At this point in 2021, ballot returns broke down as follows:

  • Democrats: 54.2 percent
  • Republicans: 23.8 percent
  • Independents/Other: 10.7 percent

When all ballots were counted, the composition of the official results shifted to:

  • Democrats: 48.61 percent
  • Republicans: 28.3 percent
  • Independents/Other: 23.09 percent

That late-stage Republican surge reflected an electorate still skeptical of mail voting, a hangover from Trump’s 2020 rhetoric discouraging it.

So far, for Proposition 50, the breakdown is:

  • Democrats: 50.5 percent
  • Republicans: 28.5 percent
  • Independents/Other: 21.0 percent

That picture looks stronger for Republicans — they’ve already reached a share of returned ballots roughly equal to their final 2021 mark. On the surface, that might suggest relatively higher GOP enthusiasm amid lower overall turnout.

But turnout rate by party complicates the picture. In 2021, at this same point in the cycle, 19 percent of registered Democrats had returned ballots, compared to 16 percent of Republicans — a modest but clear enthusiasm gap. In 2025, both parties are currently tied at roughly 11 percent turnout.

That could indicate that the enthusiasm gap has tightened — or simply that Republican voters, now far more comfortable with mail voting than they were four years ago, are returning their ballots earlier.

The party’s messaging has indeed shifted from suspicion to mobilization, encouraging early returns — a reversal that may inflate GOP numbers in the early data without necessarily signaling higher overall energy.

What It All Means

In 2021, Gavin Newsom ultimately defeated the recall 61.9 percent to 38.1 percent — a 23.8-point margin. But the race didn’t always look that comfortable.

A UC Berkeley poll found the governor leading just 50–47 among likely voters weeks before the election.

An August Emerson College poll found 46 percent in favor of recalling Newsom, 48 percent opposed, and 6 percent undecided.

Once the recall campaign successfully framed the election in partisan terms — rallying Democrats by emphasizing what was at stake — voters largely defaulted to party lines, and Newsom ended up expanding his margin beyond both 2018 and 2022. That pattern highlights a recurring truth in California politics: when an issue is complex or ambiguous, voters tend to fall back on partisan cues. When it’s not obvious what a “yes” or “no” vote really does, people look to their tribe for direction. In contrast, when the substance of a measure is straightforward — something voters feel they can intuitively evaluate — partisanship exerts less control, and outcomes can diverge from party expectations.

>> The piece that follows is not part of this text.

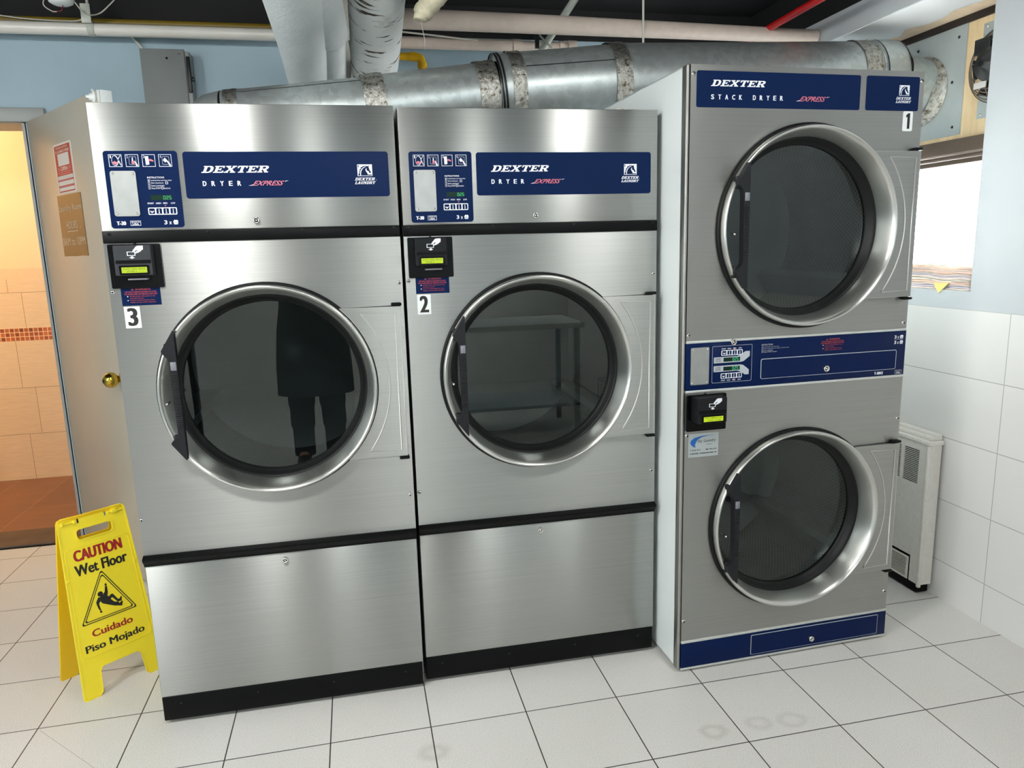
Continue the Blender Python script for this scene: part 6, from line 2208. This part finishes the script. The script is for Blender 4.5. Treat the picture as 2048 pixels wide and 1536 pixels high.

A similar dynamic may be unfolding with Proposition 50. Early polling showed a close race, but those toplines were based mostly on the ballot question’s wording, not the partisan context that millions of dollars in TV and digital ads are now reinforcing. The more the campaigns cast it as a fight between red and blue, the more voters who might otherwise shrug at the details are likely to align along familiar partisan lines.

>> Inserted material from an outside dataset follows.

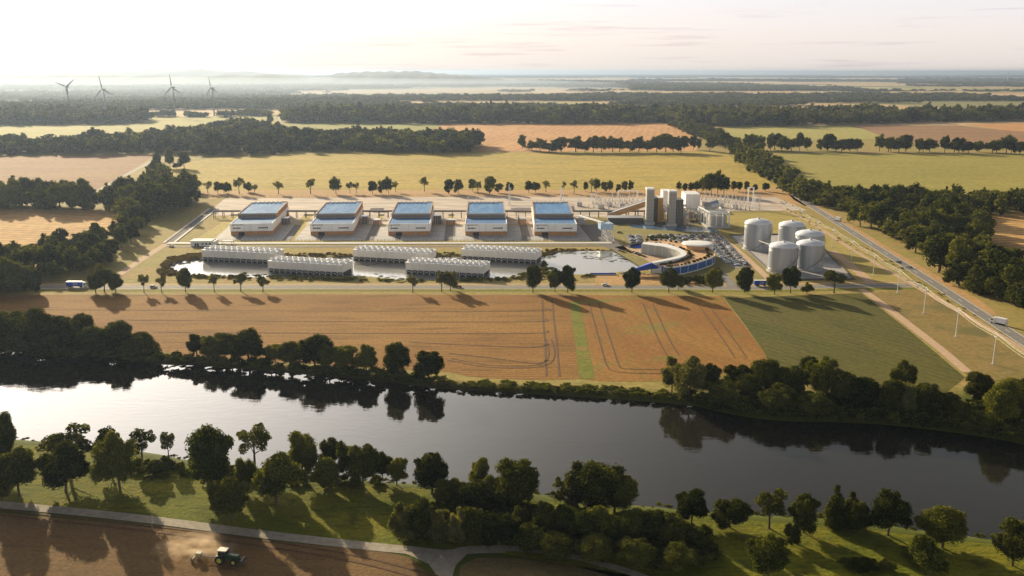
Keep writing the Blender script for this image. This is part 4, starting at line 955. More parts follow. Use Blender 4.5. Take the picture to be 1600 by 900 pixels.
for (pa, pb, nf, where) in CT:
    A, B = G(*pa), G(*pb); d = B - A; L_ = d.length; rz = math.atan2(d.y, d.x); Wd = 17.0
    o = thing('cooling_tower', 'white cooling block with roof fans, ' + where, 'cooling tower', A, rz, 'cooling blocks standing in the pond')
    b = MB(); b.box(0, 0, 2.6, L_, Wd, 7.7, m_tower)
    for k in range(1, 13): b.box(L_ * k / 13 - .06, -.06, 2.7, L_ * k / 13 + .06, 0, 7.6, m_tower)
    b.build('casing', o)
    b = MB(); b.box(-.25, -.25, 7.7, L_ + .25, Wd + .25, 8.0, m_wht); b.build('roof_deck', o)
    b = MB()
    for k in range(13):
        x0 = L_ * k / 13
        b.box(x0 + .5, .9, -.6, x0 + L_ / 13 - .5, Wd - .9, 2.6, m_dark)
    b.build('air_inlet', o)
    lm = MB().box(-.22, -.22, -1.6, .22, .22, 2.6, m_conc).mesh('leg')
    xm = MB().bar((0, 0, .4), (L_ / 13, 0, 2.4), .14, .14, m_wht).bar((0, 0, 2.4), (L_ / 13, 0, .4), .14, .14, m_wht).mesh('cross_brace')
    for k in range(14):
        x0 = min(max(L_ * k / 13, .25), L_ - .25)
        for y in (.3, Wd - .3):
            q = bpy.data.objects.new('leg', lm); C.objects.link(q); q.parent = o; q.location = (x0, y, 0)
        if k < 13:
            q = bpy.data.objects.new('cross_brace', xm); C.objects.link(q); q.parent = o; q.location = (L_ * k / 13, .05, 0)
    b = MB(); b.box(-.9, Wd * .3, -1, -.1, Wd * .3 + 1.2, 8.6, m_gal)
    for k in range(14): b.box(-1.1, Wd * .3 - .1, k * .65 - .6, -.05, Wd * .3 + 1.3, k * .65 - .5, m_frame)
    b.build('stair_tower', o)
    for k in range(nf):
        for y in (Wd * .27, Wd * .73):
            q = bpy.data.objects.new('fan_stack', ring_me); C.objects.link(q); q.parent = o; q.location = (L_ * (k + .5) / nf, y, 8.0)
            f_ = bpy.data.objects.new('fan', disc_me); C.objects.link(f_); f_.parent = q

# ------------------------------------------------------------------ gatehouse
o = thing('gatehouse', 'low white gatehouse with dark flat roof at the left end of the front kerb wall', 'building', G(298, 385), 0)
s = mpp(385); W = 37 * s
b = MB(); b.box(0, 0, 0, W, 11, 4.0, m_white); b.build('wall', o)
b = MB(); b.box(-.6, -.6, 4.0, W - 2, 12, 4.5, m_frame); b.build('roof', o)
for x0 in (3.2, 5.2): MB().box(x0, -.06, .2, x0 + 1.6, 0, 2.6, m_dark).build('door', o)
for x0 in (9, 12, 15): MB().box(x0, -.06, 1.4, x0 + 1.8, 0, 2.7, m_cwin).build('window', o)
o = thing('shelter', 'small open dark-roofed shelter right of the white gatehouse', 'shelter', G(346, 382.5), 0)
b = MB(); b.box(0, 0, 2.6, 9, 6, 2.9, m_frame); b.build('roof', o); b = MB()
for x, y in ((.3, .3), (8.5, .3), (.3, 5.5), (8.5, 5.5)): b.box(x, y, 0, x + .25, y + .25, 2.6, m_frame)
b.build('post', o)

# ------------------------------------------------------------------ round visitor building
def gp(lst, h): return [G(x, y, h) for x, y in lst]
Oo = gp([(1012, 374), (1035, 374), (1060, 377), (1085, 381), (1105, 387), (1116, 396), (1113, 402), (1097, 408), (1075, 414), (1058, 417), (1045, 418), (1034, 414.5)], 6)
Mm = gp([(1006, 378), (1022, 379), (1042, 381), (1058, 386), (1068, 391), (1073, 396), (1071, 399), (1064, 402), (1052, 405), (1041, 407), (1031, 409), (1020, 411)], 8)
Ii = gp([(1003, 381), (1018, 383), (1035, 385), (1050, 389), (1060, 393), (1064, 397), (1061, 399), (1055, 401), (1046, 403), (1037, 405), (1028, 407), (1018, 409)], 8)
Oo, Mm, Ii = catmull(Oo, 3), catmull(Mm, 3), catmull(Ii, 3)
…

And that’s where the math gets difficult for Republicans. If Democrats ultimately make up about half of all voters — as current returns indicate — and the campaign’s messaging continues to cast the measure as a stand against Donald Trump (who lost California by 20 points in 2024), Republicans would need near-unanimous opposition among their own ranks and an overwhelming majority of independents to prevail.

Conclusion

Proposition 50 may not inspire the same theater as a gubernatorial recall, but the dynamics rhyme. Low information, modest enthusiasm, and partisan signaling tend to produce predictable results in a state as polarized as California. If the measure remains abstract in voters’ minds, partisan defaults will likely decide it — and in California, that’s rarely good news for the right.